Books You Should Read


There have been many articles written on the essential books you should read during your lifetime. They are generally compiled of more than ten extraordinary books. But I think if you read these mind blowing examples, your mind would instantly become hungry for more. Because a great book gets under your skin and it somehow itches you to read it, a great book represents a challenge for your whole being. It is something different to open your mind, entice your spirit and some of these books you will find that can even help bring about an emotional education. So let us see which are the first ten books you should start your independent education with.

 

1.      Lord Of The Flies: From this list, William Golding’s classic is one of the books you should read more than once. You should read it once when you’re a kid or a teenager and then again when you become an adult. I imagine a child reading this story would get first excited and then really scared. The adult would see the symbolic value of the microscopic universe collapsing in what is one of the greatest simulations of civilized society.

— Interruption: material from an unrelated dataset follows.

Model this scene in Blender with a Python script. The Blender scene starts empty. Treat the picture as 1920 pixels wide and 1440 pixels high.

2.      The Picture Of Dorian Gray: Oscar Wilde’s only novel is an example in style, irony and which abounds in juicy ill-morality. The storyline is partially sci fi and partially gothic, the characters are wonderfully perverted and brilliant and the ending is one of the most memorable in the entire history of literature. Beat that.

3.      The Naked Ape: In the list with books you should read there is this anthropological study which is as interesting and stimulating as a novel, only it is genuinely informative as well. The freshest aspect of it is the approach: it actual treats the human being as just another animal, an ape with no hair. It dissects our mating habits and our switch to intellectual preoccupations as curiosities our species brings to the table of the tropic food chain.  

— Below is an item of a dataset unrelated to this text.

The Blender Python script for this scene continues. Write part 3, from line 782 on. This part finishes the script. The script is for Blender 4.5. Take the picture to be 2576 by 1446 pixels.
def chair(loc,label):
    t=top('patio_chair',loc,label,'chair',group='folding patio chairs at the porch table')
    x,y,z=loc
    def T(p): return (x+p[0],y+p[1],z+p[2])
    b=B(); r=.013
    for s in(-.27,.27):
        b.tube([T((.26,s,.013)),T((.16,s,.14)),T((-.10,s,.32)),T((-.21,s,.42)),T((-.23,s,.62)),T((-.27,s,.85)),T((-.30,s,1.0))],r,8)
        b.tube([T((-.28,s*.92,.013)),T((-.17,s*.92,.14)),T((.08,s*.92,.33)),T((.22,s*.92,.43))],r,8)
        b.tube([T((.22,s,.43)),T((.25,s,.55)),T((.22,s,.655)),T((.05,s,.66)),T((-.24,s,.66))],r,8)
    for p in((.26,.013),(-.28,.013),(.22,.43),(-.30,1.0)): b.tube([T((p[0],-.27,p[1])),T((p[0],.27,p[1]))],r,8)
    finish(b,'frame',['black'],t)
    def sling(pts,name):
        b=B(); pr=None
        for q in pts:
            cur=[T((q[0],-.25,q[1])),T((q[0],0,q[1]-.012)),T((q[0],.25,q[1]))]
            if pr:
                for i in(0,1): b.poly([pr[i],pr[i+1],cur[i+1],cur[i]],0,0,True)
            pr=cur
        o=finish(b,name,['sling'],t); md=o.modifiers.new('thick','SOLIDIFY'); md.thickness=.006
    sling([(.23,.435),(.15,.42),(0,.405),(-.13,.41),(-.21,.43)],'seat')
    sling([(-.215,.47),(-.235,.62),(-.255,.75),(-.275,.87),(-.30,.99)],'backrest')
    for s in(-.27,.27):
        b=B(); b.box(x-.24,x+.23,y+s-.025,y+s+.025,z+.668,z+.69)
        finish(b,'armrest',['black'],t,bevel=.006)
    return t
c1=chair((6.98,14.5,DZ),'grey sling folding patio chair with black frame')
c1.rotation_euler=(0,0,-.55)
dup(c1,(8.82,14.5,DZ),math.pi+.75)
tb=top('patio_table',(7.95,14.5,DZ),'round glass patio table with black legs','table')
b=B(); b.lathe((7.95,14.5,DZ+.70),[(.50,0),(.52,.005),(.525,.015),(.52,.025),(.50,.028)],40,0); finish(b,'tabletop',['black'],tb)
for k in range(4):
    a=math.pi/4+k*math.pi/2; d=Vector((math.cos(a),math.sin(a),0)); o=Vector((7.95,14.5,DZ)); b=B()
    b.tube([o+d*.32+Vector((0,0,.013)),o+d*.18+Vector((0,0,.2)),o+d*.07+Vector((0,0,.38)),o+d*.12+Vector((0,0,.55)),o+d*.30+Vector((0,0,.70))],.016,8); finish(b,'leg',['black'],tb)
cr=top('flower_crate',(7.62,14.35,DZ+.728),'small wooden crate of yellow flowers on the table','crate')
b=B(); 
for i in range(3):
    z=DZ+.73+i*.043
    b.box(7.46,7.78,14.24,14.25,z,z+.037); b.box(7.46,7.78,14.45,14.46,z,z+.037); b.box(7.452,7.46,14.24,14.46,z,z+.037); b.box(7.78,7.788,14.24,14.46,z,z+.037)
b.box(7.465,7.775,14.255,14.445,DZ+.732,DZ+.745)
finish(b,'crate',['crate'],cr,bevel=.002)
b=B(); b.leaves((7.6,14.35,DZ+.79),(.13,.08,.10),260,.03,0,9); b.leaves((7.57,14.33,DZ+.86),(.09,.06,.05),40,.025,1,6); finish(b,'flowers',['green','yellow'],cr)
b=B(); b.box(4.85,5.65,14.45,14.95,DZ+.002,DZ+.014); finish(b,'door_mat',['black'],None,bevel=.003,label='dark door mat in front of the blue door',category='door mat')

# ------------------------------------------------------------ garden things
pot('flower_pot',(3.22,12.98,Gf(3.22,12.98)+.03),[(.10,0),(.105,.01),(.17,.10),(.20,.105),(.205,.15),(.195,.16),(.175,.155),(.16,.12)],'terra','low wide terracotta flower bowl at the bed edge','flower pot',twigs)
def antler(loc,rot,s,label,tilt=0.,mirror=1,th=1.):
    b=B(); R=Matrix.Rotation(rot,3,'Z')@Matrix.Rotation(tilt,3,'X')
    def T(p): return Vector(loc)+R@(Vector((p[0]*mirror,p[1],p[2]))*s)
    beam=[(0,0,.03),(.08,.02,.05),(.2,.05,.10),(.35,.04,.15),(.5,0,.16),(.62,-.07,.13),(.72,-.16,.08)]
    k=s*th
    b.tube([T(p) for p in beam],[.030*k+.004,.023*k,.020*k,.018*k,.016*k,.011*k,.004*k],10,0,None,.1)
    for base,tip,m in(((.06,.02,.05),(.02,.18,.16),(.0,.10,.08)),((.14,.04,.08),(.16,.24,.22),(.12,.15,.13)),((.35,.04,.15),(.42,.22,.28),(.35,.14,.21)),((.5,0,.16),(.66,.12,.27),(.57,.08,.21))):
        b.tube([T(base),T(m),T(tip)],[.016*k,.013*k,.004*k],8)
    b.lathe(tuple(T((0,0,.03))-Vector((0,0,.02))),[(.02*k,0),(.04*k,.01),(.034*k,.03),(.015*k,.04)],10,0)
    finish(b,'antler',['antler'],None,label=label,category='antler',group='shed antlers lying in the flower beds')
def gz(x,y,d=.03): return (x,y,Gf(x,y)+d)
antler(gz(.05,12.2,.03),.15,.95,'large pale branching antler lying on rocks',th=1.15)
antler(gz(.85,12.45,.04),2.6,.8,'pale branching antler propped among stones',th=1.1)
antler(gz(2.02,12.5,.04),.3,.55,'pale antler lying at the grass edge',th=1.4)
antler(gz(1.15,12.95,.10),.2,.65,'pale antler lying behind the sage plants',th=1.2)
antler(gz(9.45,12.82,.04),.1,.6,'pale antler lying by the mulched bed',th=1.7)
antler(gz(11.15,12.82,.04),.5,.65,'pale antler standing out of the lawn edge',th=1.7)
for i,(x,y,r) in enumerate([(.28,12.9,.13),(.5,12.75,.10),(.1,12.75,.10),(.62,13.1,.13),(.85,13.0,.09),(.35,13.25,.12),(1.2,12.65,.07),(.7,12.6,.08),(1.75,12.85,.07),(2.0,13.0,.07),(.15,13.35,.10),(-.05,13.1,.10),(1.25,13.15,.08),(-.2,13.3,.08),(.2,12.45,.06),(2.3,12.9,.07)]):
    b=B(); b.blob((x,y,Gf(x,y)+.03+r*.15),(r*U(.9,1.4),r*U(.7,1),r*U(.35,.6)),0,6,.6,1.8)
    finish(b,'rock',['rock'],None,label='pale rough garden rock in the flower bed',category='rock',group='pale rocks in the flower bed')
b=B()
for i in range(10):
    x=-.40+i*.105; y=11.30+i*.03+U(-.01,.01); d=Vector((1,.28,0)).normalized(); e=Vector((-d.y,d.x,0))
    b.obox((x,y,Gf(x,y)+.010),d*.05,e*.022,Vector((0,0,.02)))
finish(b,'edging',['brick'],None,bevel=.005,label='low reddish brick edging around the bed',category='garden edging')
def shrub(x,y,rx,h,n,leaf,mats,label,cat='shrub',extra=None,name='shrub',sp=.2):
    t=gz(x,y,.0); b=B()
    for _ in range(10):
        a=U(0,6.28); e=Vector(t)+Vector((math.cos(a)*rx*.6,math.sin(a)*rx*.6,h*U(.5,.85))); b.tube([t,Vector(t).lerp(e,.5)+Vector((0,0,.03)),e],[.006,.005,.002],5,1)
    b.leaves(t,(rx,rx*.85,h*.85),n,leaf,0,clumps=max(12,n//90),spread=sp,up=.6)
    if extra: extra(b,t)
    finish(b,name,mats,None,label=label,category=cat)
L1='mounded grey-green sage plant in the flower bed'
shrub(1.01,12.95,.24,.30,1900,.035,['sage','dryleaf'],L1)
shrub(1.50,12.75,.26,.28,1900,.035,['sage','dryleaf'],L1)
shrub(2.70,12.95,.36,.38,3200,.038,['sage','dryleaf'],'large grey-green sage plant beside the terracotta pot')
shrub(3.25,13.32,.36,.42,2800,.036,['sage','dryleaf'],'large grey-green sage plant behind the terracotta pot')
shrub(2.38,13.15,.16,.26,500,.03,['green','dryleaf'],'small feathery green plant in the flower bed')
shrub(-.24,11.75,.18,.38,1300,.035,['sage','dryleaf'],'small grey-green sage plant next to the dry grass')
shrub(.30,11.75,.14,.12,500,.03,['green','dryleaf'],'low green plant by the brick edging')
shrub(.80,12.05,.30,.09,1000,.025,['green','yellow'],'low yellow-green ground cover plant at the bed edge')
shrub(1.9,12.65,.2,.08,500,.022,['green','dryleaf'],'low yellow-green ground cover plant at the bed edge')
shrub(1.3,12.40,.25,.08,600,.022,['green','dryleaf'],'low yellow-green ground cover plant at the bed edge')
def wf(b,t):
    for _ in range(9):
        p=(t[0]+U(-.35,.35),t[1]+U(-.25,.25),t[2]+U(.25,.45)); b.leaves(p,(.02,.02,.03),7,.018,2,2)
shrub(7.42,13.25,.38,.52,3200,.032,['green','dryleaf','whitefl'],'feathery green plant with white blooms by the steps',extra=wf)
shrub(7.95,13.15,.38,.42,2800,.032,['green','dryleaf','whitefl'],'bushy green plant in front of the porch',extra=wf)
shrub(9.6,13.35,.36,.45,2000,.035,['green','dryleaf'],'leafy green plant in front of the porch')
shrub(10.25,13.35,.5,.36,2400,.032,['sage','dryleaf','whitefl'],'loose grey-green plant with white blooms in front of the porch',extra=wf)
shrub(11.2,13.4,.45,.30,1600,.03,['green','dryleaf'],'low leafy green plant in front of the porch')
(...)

4.      Camera Lucida, Reflections On Photography: Not everyone is interested in photography, but this book is not exactly a manual on the subject. It is the means by which its’ writer, Roland Barthes, manages to overcome the death of his dear mother. He tries to find her identity in the pictures he has of her, he tries to find the sentiments in her eyes. He does this to other people, strangers in artistic photos, but he keeps coming back to the same picture of his mother. And even though he puts many of the pictures discussed in the book to illustrate his point, he never shows the picture of his mother with all the emotion encapsulated on her face.

5.      One Hundred Years Of Solitude: Garcia Marquez’s tremendous Columbian family saga has won the Nobel Prize for Literature and definitely qualifies as one of the books you should read. It subscribes to the genre of magical realism and just like all his other major works (Love in the Time of Cholera, Of Love and Other Demons, The General in His Labyrinth) it is breathtakingly beautiful. His writings have something very sensorial, as a reader you can touch, taste and smell everything he is describing and most of all you can feel the drama passed on from generation to generation until there is no one left. 

6.      The Gospel According To Jesus Christ: At number six on the list with the books you should read maybe it should have been the actual Bible instead of this. But nobody gets around to reading the Bible anymore as the language is pretentious and encoded and it horribly boring. This little blasphemy here is a jewel and also an exciting read. It presents Christ as a human who also made some mistakes and takes intertextual pleasures to a different level.

7.      Pride And Prejudice: What Jane Austen teaches in one of the most popular romantic novels of all time is a lesson of propriety and restraint. She teaches it most eloquently and using much finesse, but what I find most fascinating is that, without her knowing it and without having this intention, Mr. Darcy and Mrs. Elizabeth Bennet have become romantic ideals for so many generations of readers around the world. Also, if you feel rather inclined to improve your manners, this is a perfect place to start.

8.      The Trial: Kafka’s book is legendary for its’ use of the absurd. By the end of it, you will get so frustrated about not knowing what’s going on that you will be as caught by the bureaucratic authority as the main character is.

9.      Atonement: You have probably seen the film which is esthetically pleasing, but never quite does the book complete justice. It is a demanding read, but it does offer you a great example of what a heartbreak literature can create when it is awfully confident of its talent and power of seduction.

10. Mrs. Dalloway: The last ingredient on this list is an exercise in stream of consciousness which obviously tries to recreate the actual functioning of a human mind. It is not logical, it does not offer a clear message or morale, but a stereogram of the mind seems to be much more powerful than either of those things.

 

This was a list of the most interesting books you should read. Obviously there are hundreds and thousands more. The main thing is to get started and keep reading and that is how you keep your mind open to new ideas.